The angle between the rotation axis of the blades 41 and the column can be adjustable as well, depending on the inclination of the column 9, so that the rotation axis of the blades 41 is close to horizontal, whatever the inclination of the column 9 is.

Modifications and improvements can be made to the embodiments described herein without departing from the scope of the present invention.

Claims

1. An offshore wind power generator facility comprising a wind energy converter and a foundation support,

the foundation support comprising a base and a buoyant column for supporting the wind energy converter, the column having a first end connected to the base, and a second end configured to fixedly mount the wind energy converter to the column aligned with a vertical axis of the column,

wherein the wind energy converter comprises a mast and a system for producing electricity from wind energy,

wherein the mast is fixed at its lower end to the second end of the column,

wherein the column and the base are linked by an articulated joint connection, allowing tilt motions of the column relative to the base in all directions relative to the vertical axis due to forces exerted by ocean current, waves, and wind, and

whereby the buoyancy of the column and hydrostatic forces resulting therefrom are sufficient to restore the column to be substantially parallel with the vertical axis without restraining forces due to mooring lines anchored to the seabed.

2. An offshore wind power generator facility according to claim 1, wherein the articulated joint connection comprises a universal joint.

3. An offshore wind power generator facility according to claim 2, wherein the universal joint is a cardan type.

4. An offshore wind power generator facility according to claim 1, wherein the column has an upper part and a lower part, and

wherein the upper part has at least one watertight internal compartment.

5. An offshore wind power generator facility according to claim 4, wherein the column, in its upper part, has at least two watertight internal compartments.

6. An offshore wind power generator facility according to claim 5, wherein at least one of the internal compartments is partially immersed when the axis of the column is substantially aligned with the vertical axis.

7. An offshore wind power generator facility according to claim 1, wherein the column has an upper part and a lower part, and

wherein the column presents in its upper part near a surface of the water, a cross section larger than in its lower part.

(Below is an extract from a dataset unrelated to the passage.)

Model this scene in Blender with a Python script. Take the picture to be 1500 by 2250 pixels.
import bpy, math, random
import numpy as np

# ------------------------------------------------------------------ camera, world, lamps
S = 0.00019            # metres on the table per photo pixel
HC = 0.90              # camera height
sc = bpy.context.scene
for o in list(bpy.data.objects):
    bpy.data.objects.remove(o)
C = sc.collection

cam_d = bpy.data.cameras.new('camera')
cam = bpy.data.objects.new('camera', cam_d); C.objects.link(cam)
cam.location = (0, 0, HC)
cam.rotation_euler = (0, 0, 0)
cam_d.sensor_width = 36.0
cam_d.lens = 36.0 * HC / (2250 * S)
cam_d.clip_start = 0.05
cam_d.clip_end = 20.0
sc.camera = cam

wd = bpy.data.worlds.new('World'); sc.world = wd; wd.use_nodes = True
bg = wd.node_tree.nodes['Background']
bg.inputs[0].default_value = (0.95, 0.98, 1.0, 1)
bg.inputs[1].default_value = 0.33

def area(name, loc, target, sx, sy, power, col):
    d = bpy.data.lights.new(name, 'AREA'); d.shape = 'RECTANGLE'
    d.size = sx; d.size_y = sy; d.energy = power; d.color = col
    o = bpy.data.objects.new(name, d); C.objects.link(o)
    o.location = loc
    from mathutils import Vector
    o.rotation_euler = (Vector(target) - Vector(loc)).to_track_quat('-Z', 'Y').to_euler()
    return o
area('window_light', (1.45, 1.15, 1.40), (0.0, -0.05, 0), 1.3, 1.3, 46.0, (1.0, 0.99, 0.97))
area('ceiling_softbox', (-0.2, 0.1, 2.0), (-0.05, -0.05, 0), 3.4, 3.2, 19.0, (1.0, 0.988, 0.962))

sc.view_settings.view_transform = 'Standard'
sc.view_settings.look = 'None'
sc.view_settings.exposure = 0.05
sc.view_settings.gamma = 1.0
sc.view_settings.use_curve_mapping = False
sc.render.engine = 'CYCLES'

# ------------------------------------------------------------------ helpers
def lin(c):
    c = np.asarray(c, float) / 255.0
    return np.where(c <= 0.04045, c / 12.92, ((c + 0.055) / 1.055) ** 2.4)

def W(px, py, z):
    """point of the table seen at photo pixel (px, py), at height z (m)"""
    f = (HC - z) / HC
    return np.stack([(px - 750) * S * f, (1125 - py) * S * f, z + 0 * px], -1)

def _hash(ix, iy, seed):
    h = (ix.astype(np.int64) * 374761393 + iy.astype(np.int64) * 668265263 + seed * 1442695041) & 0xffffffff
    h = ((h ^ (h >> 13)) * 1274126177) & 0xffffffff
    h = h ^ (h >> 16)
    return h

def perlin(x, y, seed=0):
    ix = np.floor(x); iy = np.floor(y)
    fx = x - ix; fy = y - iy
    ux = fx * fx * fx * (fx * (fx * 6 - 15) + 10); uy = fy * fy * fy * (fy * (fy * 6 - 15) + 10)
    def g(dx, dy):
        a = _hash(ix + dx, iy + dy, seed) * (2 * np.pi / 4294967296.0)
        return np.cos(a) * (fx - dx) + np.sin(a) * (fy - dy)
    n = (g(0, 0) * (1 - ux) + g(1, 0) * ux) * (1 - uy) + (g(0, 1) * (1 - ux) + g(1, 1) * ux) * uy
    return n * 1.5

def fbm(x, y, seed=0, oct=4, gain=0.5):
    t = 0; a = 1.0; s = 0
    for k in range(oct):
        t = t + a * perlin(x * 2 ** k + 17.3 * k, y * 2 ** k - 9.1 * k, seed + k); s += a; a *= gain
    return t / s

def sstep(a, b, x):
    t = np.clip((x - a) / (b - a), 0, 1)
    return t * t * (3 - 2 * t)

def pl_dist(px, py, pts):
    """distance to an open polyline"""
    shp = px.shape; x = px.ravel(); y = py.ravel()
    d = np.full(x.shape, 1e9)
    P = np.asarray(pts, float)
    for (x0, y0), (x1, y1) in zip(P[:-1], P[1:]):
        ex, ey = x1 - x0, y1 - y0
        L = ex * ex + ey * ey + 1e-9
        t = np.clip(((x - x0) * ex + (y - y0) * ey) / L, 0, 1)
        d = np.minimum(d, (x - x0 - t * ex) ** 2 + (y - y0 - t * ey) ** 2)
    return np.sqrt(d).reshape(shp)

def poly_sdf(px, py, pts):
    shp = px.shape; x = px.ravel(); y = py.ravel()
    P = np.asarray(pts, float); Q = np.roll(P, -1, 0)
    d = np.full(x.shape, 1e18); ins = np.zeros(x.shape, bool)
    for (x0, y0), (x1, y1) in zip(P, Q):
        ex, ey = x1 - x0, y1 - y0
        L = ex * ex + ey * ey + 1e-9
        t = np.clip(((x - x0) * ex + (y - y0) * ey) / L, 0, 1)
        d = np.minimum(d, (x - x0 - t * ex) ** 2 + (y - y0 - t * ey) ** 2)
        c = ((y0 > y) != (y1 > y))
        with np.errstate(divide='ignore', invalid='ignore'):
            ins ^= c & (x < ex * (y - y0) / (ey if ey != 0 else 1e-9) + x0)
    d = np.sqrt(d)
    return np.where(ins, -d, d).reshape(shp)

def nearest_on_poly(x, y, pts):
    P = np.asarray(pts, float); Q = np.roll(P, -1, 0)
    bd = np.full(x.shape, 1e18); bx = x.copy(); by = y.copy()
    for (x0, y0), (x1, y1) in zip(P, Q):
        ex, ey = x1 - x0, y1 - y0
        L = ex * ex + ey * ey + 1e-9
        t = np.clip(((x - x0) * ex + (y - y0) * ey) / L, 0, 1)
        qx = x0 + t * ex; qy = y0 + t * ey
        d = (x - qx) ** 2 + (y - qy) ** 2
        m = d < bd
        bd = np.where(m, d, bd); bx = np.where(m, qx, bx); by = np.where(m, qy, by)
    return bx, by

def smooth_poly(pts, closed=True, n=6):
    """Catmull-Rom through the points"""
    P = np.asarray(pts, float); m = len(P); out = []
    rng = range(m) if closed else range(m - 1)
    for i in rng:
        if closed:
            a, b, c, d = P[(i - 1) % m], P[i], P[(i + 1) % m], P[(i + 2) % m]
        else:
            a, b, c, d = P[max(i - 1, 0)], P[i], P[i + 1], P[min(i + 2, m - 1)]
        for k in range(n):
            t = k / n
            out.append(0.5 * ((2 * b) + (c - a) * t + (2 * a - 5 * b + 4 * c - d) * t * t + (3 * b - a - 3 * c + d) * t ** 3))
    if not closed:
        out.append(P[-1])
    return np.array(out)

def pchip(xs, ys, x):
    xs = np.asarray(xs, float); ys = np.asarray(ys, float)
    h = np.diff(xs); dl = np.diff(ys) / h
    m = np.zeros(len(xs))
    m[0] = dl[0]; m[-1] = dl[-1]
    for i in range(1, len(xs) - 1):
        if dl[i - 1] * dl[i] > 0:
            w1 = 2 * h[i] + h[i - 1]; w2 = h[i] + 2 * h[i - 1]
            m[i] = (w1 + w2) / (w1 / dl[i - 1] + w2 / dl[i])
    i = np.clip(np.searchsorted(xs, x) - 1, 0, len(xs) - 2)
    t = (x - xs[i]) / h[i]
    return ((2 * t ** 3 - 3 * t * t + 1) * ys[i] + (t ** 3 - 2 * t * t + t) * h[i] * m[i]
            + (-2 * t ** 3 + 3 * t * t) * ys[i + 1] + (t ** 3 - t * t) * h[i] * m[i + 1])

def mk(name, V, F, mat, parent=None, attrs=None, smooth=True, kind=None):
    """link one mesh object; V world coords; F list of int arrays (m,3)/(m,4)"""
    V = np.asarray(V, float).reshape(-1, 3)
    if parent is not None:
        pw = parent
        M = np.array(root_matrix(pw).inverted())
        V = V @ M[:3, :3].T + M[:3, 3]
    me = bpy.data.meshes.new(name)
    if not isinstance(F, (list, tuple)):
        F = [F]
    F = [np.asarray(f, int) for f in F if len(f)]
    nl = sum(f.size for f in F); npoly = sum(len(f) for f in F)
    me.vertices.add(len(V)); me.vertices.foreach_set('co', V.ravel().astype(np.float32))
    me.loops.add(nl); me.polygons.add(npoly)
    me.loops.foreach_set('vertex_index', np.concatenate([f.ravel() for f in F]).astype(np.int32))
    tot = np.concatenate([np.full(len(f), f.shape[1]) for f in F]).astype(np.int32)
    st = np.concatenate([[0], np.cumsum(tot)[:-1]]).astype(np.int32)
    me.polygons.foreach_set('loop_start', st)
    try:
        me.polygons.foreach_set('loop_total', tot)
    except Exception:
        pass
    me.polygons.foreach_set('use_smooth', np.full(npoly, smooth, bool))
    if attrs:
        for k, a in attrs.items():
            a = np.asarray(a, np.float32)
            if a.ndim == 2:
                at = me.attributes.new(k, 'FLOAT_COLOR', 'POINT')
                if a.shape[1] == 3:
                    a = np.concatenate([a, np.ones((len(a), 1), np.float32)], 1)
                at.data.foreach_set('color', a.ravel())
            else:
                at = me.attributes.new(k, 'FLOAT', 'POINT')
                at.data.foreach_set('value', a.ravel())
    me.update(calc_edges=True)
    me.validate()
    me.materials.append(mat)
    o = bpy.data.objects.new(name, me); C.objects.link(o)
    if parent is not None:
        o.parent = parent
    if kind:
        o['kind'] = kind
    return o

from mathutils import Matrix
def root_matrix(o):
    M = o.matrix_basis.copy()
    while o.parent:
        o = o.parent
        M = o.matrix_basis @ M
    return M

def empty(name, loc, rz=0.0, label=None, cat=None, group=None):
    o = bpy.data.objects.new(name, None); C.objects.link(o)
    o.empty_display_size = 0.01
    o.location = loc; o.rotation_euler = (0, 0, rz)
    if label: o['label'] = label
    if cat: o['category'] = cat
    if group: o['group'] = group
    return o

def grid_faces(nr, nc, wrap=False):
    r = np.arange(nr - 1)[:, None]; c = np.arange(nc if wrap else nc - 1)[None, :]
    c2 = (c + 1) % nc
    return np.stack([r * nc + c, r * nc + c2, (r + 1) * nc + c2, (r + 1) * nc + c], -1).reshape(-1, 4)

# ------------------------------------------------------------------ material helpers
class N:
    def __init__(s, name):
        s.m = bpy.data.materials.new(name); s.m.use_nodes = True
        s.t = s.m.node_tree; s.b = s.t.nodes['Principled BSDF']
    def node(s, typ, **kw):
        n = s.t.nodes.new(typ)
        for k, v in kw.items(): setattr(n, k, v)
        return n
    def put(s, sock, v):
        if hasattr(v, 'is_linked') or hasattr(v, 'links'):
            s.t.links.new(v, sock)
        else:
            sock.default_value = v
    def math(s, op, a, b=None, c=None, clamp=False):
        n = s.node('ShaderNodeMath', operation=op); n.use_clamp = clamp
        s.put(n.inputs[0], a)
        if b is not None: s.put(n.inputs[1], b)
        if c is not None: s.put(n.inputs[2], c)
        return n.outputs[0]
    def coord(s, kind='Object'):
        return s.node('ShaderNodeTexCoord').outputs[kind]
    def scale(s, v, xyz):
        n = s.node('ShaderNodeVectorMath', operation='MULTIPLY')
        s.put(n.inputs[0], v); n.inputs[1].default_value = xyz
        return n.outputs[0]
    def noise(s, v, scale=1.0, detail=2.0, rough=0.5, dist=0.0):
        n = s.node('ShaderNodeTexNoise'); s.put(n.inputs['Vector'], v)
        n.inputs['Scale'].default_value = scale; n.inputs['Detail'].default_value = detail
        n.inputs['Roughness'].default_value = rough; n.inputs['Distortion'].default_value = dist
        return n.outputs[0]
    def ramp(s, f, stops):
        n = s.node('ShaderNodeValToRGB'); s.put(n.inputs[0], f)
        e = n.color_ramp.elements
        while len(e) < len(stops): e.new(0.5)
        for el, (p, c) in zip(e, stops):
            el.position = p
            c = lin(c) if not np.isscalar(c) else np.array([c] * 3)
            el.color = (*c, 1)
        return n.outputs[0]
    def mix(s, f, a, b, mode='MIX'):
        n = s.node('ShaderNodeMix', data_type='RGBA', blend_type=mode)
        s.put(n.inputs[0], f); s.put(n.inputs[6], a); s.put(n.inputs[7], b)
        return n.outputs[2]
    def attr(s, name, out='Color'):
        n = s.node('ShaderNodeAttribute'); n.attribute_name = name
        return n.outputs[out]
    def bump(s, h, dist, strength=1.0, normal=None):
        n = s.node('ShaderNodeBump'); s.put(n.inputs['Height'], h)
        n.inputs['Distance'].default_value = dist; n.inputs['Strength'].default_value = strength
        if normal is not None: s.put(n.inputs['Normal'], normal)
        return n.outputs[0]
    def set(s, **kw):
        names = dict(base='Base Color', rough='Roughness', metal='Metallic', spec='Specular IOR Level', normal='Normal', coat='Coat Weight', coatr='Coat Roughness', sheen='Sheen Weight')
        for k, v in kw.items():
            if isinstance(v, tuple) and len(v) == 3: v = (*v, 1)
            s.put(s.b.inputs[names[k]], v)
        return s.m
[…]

8. An offshore wind power generator facility according to claim 1, further comprising at least one buoyancy caisson attached to the column.

9. An offshore wind power generator facility according to claim 1, wherein the base is equipped with at least one buoyancy caisson which can be ballasted.

10. An offshore wind power generator facility according to claim 1, wherein the column comprises a steel lattice structure.

11. An offshore wind power generator facility according to claim 1, wherein the column comprises at its top end a recess which can house a lower part of the mast of the wind energy converter and allows a sliding motion of the mast inside the column.

12. A method for mounting an offshore wind energy converter comprising the steps of mounting a support base on a seabed;

mounting a buoyant support column through an articulated joint at a first end of the column to the base; and

fixedly mounting a wind energy converter to a support column at a second end of the column, wherein the wind energy converter comprises a mast and a system for producing electricity from wind energy and wherein the mast is fixed to the second end of the column such that the mast is aligned with a vertical axis of the column,

wherein the articulated joint allows for tilt motions of the column relative to the base in all directions relative to the vertical axis due to forces exerted by ocean current, waves, and wind, and

whereby the buoyancy of the column and hydrostatic restoring forces resulting therefrom are sufficient to restore the column to be substantially parallel with the vertical axis without restraining forces due to mooring lines anchored to the seabed.

13. A method according to claim 12, wherein the articulated joint is a universal joint.